男性の方は別チームだったが、女性の方スージーはこちらのチームにいた。
コロナ禍による配置換えで、チームリーダーだったチェコ人女性の抜けた穴に入ってきた。
ニュージーランド最大の街オークランド出身の都会っ子であり、初めてのワイナリー勤務だったが、最後まで戦い抜いた。

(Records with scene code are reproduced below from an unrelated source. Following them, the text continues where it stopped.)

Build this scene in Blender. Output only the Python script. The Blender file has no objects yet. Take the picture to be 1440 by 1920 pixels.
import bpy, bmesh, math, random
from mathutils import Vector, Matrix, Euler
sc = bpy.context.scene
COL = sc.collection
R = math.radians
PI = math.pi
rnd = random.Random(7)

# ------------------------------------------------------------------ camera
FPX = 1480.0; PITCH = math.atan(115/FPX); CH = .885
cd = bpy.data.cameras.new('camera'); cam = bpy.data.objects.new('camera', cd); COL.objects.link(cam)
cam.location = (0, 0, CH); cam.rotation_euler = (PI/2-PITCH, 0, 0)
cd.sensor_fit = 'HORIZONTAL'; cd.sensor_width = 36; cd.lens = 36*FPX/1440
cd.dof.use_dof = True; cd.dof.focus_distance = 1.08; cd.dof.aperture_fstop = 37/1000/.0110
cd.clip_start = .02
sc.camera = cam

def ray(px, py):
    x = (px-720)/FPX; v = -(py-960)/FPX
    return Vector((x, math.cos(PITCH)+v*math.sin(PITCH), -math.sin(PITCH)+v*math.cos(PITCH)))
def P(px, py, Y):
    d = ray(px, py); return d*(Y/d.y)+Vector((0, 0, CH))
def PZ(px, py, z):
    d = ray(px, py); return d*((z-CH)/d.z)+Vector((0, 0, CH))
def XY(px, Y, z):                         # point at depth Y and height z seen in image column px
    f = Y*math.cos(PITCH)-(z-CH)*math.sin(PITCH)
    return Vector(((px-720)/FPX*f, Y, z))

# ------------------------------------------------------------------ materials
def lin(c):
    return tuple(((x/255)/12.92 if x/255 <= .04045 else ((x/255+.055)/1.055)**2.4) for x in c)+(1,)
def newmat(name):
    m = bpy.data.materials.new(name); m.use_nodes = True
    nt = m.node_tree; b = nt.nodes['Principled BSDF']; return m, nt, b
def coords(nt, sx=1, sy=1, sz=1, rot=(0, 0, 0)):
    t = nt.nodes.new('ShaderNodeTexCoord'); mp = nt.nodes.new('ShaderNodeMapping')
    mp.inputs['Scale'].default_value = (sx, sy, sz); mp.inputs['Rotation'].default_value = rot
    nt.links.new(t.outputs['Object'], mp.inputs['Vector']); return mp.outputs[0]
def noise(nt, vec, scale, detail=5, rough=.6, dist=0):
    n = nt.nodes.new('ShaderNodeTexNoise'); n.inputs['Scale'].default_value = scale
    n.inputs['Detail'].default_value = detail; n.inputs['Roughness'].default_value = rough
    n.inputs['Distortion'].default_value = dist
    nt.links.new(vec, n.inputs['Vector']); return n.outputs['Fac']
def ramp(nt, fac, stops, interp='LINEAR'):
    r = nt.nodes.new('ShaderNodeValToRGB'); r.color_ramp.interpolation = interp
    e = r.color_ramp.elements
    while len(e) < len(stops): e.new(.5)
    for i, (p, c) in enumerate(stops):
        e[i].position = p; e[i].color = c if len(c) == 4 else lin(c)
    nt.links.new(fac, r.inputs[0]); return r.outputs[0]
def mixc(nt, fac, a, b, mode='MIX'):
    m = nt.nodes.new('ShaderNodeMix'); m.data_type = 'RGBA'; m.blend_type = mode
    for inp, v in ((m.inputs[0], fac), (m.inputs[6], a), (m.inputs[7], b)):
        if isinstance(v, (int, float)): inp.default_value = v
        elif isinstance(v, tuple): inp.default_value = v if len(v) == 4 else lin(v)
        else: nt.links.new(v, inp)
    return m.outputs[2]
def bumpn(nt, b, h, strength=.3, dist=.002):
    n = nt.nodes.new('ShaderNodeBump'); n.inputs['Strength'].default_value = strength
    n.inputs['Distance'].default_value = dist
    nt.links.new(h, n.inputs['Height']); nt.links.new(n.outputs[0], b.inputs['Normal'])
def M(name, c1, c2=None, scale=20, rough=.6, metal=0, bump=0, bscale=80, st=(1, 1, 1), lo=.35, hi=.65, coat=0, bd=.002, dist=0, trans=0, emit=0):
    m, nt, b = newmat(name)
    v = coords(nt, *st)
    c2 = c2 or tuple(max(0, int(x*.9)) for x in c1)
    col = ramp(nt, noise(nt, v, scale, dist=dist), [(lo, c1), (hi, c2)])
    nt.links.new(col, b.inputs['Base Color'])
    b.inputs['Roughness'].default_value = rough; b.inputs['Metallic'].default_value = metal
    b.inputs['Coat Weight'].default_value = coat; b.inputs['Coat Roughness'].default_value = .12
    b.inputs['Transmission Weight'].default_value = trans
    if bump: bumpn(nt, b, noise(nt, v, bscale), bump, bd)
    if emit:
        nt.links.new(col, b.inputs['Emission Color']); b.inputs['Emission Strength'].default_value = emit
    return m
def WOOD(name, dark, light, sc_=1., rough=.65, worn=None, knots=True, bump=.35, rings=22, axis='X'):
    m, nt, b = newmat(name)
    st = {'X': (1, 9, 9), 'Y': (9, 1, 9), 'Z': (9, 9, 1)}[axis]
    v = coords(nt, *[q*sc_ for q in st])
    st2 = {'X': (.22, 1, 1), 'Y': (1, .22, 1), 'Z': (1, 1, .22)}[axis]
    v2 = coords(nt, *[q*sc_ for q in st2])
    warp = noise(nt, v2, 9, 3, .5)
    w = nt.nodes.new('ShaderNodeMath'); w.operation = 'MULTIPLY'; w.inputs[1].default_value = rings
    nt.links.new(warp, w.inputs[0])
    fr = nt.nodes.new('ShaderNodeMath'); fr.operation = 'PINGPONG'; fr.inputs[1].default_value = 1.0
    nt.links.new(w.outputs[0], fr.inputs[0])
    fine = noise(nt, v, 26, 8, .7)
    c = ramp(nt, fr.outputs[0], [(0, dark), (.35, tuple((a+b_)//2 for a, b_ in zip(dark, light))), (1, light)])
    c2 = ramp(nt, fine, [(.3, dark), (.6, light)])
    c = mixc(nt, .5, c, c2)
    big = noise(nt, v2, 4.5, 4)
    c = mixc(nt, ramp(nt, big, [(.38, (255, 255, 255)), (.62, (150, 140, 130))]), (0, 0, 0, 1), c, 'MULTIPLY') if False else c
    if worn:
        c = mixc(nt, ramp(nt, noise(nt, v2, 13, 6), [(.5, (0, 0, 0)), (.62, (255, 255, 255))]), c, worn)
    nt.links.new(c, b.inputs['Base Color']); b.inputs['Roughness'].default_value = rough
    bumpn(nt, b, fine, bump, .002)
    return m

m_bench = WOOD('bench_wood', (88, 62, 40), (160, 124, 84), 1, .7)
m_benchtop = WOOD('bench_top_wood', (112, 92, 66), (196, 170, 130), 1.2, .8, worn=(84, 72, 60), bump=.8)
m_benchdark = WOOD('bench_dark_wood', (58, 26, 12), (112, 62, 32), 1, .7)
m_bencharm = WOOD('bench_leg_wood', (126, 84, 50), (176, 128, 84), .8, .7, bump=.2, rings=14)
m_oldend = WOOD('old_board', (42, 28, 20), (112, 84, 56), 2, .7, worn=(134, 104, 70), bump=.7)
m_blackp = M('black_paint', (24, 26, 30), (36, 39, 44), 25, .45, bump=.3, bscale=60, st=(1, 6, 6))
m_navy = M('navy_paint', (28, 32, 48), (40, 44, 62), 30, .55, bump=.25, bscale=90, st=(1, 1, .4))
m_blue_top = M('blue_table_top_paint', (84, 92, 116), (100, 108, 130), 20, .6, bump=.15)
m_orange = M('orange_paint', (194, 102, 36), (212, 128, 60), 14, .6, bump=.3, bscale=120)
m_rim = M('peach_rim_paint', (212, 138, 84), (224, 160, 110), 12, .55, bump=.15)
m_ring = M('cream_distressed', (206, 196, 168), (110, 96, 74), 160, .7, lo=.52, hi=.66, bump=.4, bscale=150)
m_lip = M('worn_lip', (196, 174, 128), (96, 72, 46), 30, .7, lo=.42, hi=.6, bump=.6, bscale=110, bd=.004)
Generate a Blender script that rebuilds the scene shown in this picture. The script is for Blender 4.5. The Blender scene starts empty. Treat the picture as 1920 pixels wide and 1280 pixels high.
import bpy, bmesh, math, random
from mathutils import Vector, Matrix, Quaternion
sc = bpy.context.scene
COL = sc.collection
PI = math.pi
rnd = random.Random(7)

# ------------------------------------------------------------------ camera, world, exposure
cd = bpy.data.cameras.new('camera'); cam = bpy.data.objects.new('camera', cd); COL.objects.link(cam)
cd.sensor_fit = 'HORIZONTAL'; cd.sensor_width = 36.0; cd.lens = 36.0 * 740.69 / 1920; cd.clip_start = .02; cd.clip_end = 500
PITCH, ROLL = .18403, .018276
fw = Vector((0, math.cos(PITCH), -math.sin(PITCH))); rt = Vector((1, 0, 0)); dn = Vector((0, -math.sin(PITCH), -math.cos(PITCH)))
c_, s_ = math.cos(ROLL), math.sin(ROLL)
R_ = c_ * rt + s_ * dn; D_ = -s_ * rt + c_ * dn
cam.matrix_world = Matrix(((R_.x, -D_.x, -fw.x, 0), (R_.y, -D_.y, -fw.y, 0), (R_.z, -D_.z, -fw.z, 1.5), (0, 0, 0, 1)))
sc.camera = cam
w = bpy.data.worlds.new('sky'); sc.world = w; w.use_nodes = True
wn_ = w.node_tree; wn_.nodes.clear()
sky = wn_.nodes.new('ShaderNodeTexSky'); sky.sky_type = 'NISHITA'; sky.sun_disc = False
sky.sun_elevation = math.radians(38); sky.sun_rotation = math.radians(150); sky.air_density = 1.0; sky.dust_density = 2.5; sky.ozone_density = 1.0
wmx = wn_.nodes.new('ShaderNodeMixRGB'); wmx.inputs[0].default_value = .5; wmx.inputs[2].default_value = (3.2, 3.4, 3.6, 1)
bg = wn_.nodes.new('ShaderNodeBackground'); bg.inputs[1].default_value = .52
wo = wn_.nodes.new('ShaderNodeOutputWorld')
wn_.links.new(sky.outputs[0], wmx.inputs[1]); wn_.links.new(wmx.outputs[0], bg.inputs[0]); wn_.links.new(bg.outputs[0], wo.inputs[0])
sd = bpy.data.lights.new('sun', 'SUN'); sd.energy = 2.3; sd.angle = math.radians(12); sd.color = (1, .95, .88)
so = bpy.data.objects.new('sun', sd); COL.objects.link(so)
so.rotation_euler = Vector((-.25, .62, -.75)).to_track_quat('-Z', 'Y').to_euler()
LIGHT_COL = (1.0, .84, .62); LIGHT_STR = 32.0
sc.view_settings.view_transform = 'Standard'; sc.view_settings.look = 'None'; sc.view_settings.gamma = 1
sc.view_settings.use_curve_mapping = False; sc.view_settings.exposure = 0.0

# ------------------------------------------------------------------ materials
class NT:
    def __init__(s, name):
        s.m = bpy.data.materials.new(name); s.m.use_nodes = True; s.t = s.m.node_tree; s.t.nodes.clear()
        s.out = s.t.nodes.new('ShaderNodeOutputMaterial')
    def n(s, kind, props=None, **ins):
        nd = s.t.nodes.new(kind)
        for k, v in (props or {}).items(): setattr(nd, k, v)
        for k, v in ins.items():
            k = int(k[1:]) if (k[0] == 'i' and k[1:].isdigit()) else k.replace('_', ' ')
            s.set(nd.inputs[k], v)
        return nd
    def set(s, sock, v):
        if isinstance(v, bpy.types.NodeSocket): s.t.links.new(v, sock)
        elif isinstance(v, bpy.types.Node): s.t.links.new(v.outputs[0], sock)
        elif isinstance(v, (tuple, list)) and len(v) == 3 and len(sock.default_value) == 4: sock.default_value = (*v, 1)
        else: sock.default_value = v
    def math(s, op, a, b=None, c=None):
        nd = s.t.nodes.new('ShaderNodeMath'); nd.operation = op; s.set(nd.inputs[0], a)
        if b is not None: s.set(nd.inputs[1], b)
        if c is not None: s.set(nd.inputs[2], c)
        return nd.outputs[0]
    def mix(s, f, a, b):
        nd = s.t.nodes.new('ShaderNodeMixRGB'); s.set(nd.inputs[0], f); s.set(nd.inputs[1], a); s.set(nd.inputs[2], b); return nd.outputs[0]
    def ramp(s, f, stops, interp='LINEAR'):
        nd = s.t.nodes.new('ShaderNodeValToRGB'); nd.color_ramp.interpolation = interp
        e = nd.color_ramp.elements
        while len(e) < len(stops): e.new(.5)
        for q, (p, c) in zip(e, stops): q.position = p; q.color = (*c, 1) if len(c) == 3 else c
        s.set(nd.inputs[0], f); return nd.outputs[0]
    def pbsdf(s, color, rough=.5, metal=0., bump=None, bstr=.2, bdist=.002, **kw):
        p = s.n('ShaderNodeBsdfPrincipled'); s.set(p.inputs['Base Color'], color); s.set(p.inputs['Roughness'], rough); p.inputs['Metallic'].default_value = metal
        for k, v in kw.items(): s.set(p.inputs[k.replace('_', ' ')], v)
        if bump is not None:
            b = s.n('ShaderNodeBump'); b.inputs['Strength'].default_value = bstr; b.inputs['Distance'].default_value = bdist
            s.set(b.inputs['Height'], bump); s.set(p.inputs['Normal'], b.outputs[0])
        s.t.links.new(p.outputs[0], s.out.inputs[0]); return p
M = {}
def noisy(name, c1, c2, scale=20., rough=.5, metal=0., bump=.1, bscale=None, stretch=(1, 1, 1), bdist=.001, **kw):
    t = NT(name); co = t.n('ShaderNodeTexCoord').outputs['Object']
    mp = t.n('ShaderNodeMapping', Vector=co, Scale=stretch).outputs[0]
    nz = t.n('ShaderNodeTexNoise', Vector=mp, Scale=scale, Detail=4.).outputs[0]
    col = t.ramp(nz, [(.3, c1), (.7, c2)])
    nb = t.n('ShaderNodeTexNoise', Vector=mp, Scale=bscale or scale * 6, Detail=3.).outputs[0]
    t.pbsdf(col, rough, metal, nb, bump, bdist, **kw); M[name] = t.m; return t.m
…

一緒にやった仕事は、発酵の始まった化け物タンクに酵母の栄養剤を添加する仕事が多かったと思う。
しかしながら、これもまた重労働だ。
機械化が進んでいるとはいえ、タンクの上に上がるまでは人力なのである。
エレベーターやクレーン車でもあればかなり楽だが、おそらく費用対効果が合わないのだろう。
この作業は人海戦術が多かった。
この化け物タンク、三階建の建物の屋根までの高さがあるのだ。
これを階段でひたすら上ることになるわけだ。
酵母の栄養剤、これが一箱10kg程ある。
女性陣は基本的に一箱ずつだが、男性陣は二箱、単純計算二倍の労働量だ。
スージーは金髪の白人系、ややぽっちゃり体型、ヒョロガリのオタク日本男児よりもフィジカルは上だと思う。
しかし、これが現実だ。
欧米社会は基本的に女尊男卑、当然のことだ。
気にしたら負けである。
「うわぁ! ヤバいこれ! ヤバい、ヤバい!」
仕事が終わり、キャンピングカー村へと帰ろうとしていた時のことだった。
スージーはテンション高く、パシャリとスマホで一枚取った。
夜勤明けの朝焼け、まさにヤバいと言えるほどの絶景だった。
さすが20代前半の若者、僕は見ているだけで、大自然の雄大さとともに若さ溢れる活力に元気をもらえた。